Recorded data

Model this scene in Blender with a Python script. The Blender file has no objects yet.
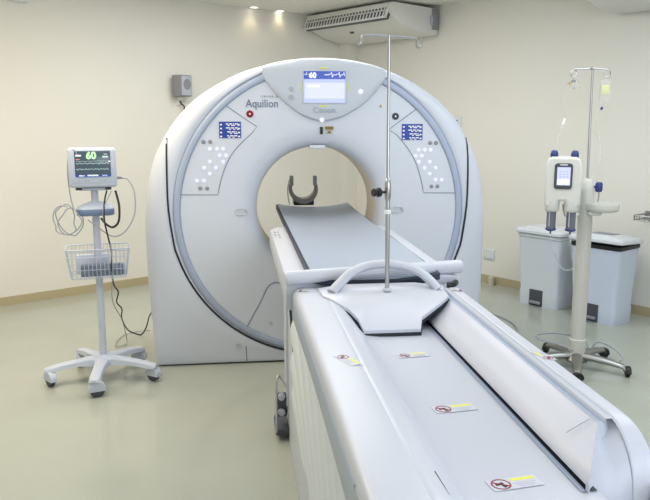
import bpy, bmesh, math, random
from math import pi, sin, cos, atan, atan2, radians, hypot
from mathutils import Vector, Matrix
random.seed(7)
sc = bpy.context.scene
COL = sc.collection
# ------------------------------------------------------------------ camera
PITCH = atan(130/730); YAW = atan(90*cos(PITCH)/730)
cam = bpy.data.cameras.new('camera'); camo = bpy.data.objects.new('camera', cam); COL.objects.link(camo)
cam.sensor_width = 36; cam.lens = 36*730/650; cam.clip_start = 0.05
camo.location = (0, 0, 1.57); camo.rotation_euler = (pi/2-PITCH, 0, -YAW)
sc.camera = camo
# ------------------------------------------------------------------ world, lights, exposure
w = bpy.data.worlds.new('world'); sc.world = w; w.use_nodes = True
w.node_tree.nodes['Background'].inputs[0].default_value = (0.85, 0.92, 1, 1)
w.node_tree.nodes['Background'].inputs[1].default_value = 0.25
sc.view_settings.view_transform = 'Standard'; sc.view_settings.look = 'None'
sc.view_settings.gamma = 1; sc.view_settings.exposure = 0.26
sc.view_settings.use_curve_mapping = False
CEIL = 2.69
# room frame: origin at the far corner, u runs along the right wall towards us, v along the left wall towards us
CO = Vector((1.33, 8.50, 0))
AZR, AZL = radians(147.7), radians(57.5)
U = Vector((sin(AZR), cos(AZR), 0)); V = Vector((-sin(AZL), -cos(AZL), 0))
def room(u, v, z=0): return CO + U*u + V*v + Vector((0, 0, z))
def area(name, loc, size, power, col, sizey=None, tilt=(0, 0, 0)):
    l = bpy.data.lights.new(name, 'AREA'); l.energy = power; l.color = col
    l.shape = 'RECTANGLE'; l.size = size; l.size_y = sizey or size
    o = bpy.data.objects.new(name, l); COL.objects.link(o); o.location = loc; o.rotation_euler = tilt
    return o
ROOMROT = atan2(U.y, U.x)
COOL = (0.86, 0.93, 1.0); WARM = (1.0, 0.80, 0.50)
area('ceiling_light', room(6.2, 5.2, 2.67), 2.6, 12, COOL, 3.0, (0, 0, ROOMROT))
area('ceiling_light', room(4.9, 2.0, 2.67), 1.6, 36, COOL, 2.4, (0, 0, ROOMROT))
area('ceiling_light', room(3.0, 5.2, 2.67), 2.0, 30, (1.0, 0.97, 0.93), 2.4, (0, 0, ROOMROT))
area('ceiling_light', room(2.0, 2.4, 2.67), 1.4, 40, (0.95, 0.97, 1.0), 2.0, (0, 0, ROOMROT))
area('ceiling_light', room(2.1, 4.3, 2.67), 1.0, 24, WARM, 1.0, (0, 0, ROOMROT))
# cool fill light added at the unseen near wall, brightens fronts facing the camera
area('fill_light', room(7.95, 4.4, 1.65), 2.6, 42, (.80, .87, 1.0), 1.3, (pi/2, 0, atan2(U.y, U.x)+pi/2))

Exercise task
Every line of the listing that holds "scene" should be found and copied.

Output for this task
Model this scene in Blender with a Python script. The Blender file has no objects yet.
sc = bpy.context.scene